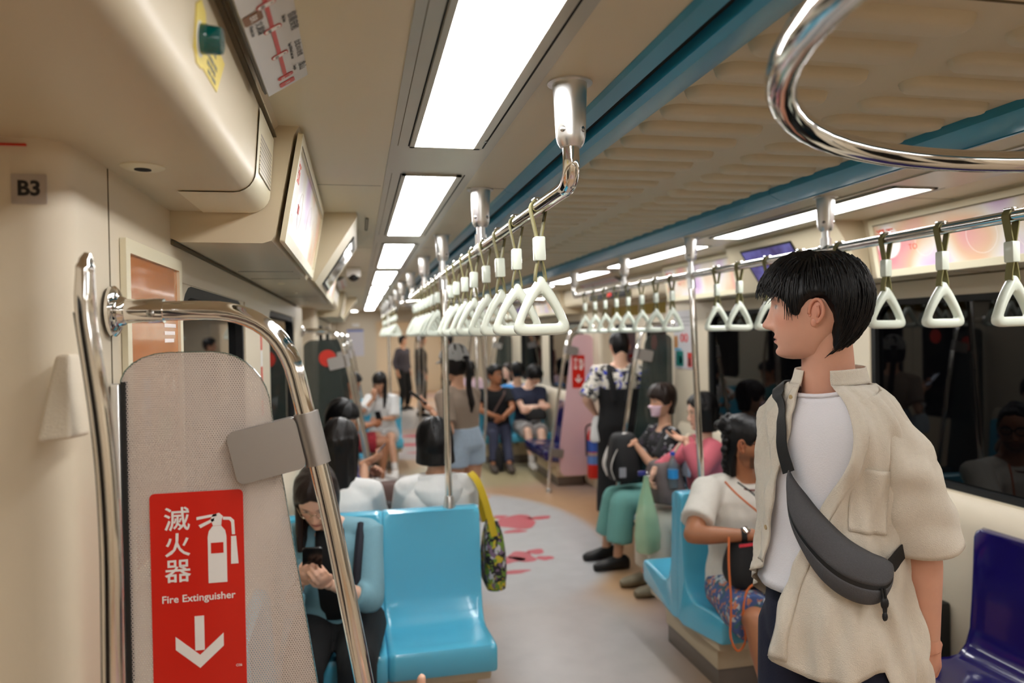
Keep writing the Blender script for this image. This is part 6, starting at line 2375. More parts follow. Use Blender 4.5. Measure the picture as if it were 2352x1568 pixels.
strap_band(dens([(3, 1.365, 0.024), (-3, 1.42, 0.020), (-7, 1.47, 0.018), (-16, 1.515, 0.018), (-38, 1.552, 0.024), (-75, 1.558, 0.026), (-120, 1.545, 0.020), (-150, 1.48, 0.018), (-172, 1.38, 0.018), (-190, 1.30, 0.020), (-220, 1.23, 0.022), (-262, 1.20, 0.018), (-280, 1.172, 0.022)], 48), 0.017, 'strap')
for k, dt_ in enumerate((0.0, 0.022)):
    a0 = bag_pt(0.80 + dt_, 0.60, 0.004)
    pl_ = MB().tube([a0, a0 + Vector((0.001 * k, -0.004, -0.03)), a0 + Vector((0.002 - 0.005 * k, -0.005, -0.058))], 0.0026, 6)
    pl_.ball(a0 + Vector((0.0, -0.004, -0.030)), (0.006, 0.005, 0.012), 8, 6)
    pl_.ball(a0 + Vector((0.002 - 0.005 * k, -0.005, -0.058)), (0.005, 0.005, 0.010), 8, 6)
    obj('zip_pull', pl_, M_bagblack, tB)
# ------------------------------------------------------------------ the other passengers
Z = Vector((0, 0, 1))
M_whitecloth = mat('white_knit', srgb(226, 226, 224), 0.9, var=0.04, vscale=40, bump=0.4, bscale=280)
M_blackcloth = mat('black_cotton', srgb(15, 15, 17), 0.9, var=0.1, vscale=30, bump=0.3, bscale=260)
M_teecream = mat('off_white_cotton', srgb(222, 218, 208), 0.9, var=0.04, vscale=40, bump=0.45, bscale=240)
M_pinkjk = mat('rose_pink_cotton', srgb(196, 96, 108), 0.85, var=0.06, vscale=40, bump=0.4, bscale=260)
M_tealtr = mat('teal_ribbed_cloth', srgb(112, 172, 164), 0.85, var=0.06, vscale=40, bump=0.5, bscale=200, stretch=(1, 1, 0.1))
M_offwhite = mat('ivory_trousers', srgb(212, 204, 188), 0.85, var=0.03, bump=0.3, bscale=240)
M_tealknit = mat('teal_cardigan', srgb(122, 166, 180), 0.9, var=0.06, vscale=60, bump=0.5, bscale=260)
M_taupe = mat('taupe_cotton', srgb(150, 132, 116), 0.9, var=0.05, vscale=50, bump=0.3, bscale=260)
M_denim = mat('pale_denim', srgb(172, 190, 208), 0.85, var=0.12, vscale=60, bump=0.4, bscale=320)
M_jeans = mat('dark_denim', srgb(48, 52, 74), 0.85, var=0.12, vscale=60, bump=0.4, bscale=320)
M_navytee = mat('navy_tee', srgb(38, 44, 66), 0.9, var=0.06, bump=0.3, bscale=260)
M_greyshort = mat('grey_shorts', srgb(164, 162, 160), 0.9, var=0.05, bump=0.3, bscale=260)
M_blueshirt = mat('bright_blue_shirt', srgb(74, 150, 214), 0.85, var=0.05, bump=0.3)
M_redshort = mat('crimson_shorts', srgb(150, 26, 38), 0.85, var=0.05, bump=0.3)
M_brownjk = mat('brown_cloth', srgb(96, 74, 68), 0.85, var=0.06, bump=0.3)
M_whiteshoe = mat('white_shoe', srgb(222, 218, 212), 0.6, bump=0.1)
M_brownshoe = mat('brown_shoe', srgb(66, 54, 44), 0.6, bump=0.1)
M_khakishoe = mat('khaki_shoe', srgb(128, 118, 96), 0.7, bump=0.1)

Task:
Your copy of the data should match it exactly, except that pictures are left out.

Expected answer:
Keep writing the Blender script for this image. This is part 6, starting at line 2375. More parts follow. Use Blender 4.5. Measure the picture as if it were 2352x1568 pixels.
strap_band(dens([(3, 1.365, 0.024), (-3, 1.42, 0.020), (-7, 1.47, 0.018), (-16, 1.515, 0.018), (-38, 1.552, 0.024), (-75, 1.558, 0.026), (-120, 1.545, 0.020), (-150, 1.48, 0.018), (-172, 1.38, 0.018), (-190, 1.30, 0.020), (-220, 1.23, 0.022), (-262, 1.20, 0.018), (-280, 1.172, 0.022)], 48), 0.017, 'strap')
for k, dt_ in enumerate((0.0, 0.022)):
    a0 = bag_pt(0.80 + dt_, 0.60, 0.004)
    pl_ = MB().tube([a0, a0 + Vector((0.001 * k, -0.004, -0.03)), a0 + Vector((0.002 - 0.005 * k, -0.005, -0.058))], 0.0026, 6)
    pl_.ball(a0 + Vector((0.0, -0.004, -0.030)), (0.006, 0.005, 0.012), 8, 6)
    pl_.ball(a0 + Vector((0.002 - 0.005 * k, -0.005, -0.058)), (0.005, 0.005, 0.010), 8, 6)
    obj('zip_pull', pl_, M_bagblack, tB)
# ------------------------------------------------------------------ the other passengers
Z = Vector((0, 0, 1))
M_whitecloth = mat('white_knit', srgb(226, 226, 224), 0.9, var=0.04, vscale=40, bump=0.4, bscale=280)
M_blackcloth = mat('black_cotton', srgb(15, 15, 17), 0.9, var=0.1, vscale=30, bump=0.3, bscale=260)
M_teecream = mat('off_white_cotton', srgb(222, 218, 208), 0.9, var=0.04, vscale=40, bump=0.45, bscale=240)
M_pinkjk = mat('rose_pink_cotton', srgb(196, 96, 108), 0.85, var=0.06, vscale=40, bump=0.4, bscale=260)
M_tealtr = mat('teal_ribbed_cloth', srgb(112, 172, 164), 0.85, var=0.06, vscale=40, bump=0.5, bscale=200, stretch=(1, 1, 0.1))
M_offwhite = mat('ivory_trousers', srgb(212, 204, 188), 0.85, var=0.03, bump=0.3, bscale=240)
M_tealknit = mat('teal_cardigan', srgb(122, 166, 180), 0.9, var=0.06, vscale=60, bump=0.5, bscale=260)
M_taupe = mat('taupe_cotton', srgb(150, 132, 116), 0.9, var=0.05, vscale=50, bump=0.3, bscale=260)
M_denim = mat('pale_denim', srgb(172, 190, 208), 0.85, var=0.12, vscale=60, bump=0.4, bscale=320)
M_jeans = mat('dark_denim', srgb(48, 52, 74), 0.85, var=0.12, vscale=60, bump=0.4, bscale=320)
M_navytee = mat('navy_tee', srgb(38, 44, 66), 0.9, var=0.06, bump=0.3, bscale=260)
M_greyshort = mat('grey_shorts', srgb(164, 162, 160), 0.9, var=0.05, bump=0.3, bscale=260)
M_blueshirt = mat('bright_blue_shirt', srgb(74, 150, 214), 0.85, var=0.05, bump=0.3)
M_redshort = mat('crimson_shorts', srgb(150, 26, 38), 0.85, var=0.05, bump=0.3)
M_brownjk = mat('brown_cloth', srgb(96, 74, 68), 0.85, var=0.06, bump=0.3)
M_whiteshoe = mat('white_shoe', srgb(222, 218, 212), 0.6, bump=0.1)
M_brownshoe = mat('brown_shoe', srgb(66, 54, 44), 0.6, bump=0.1)
M_khakishoe = mat('khaki_shoe', srgb(128, 118, 96), 0.7, bump=0.1)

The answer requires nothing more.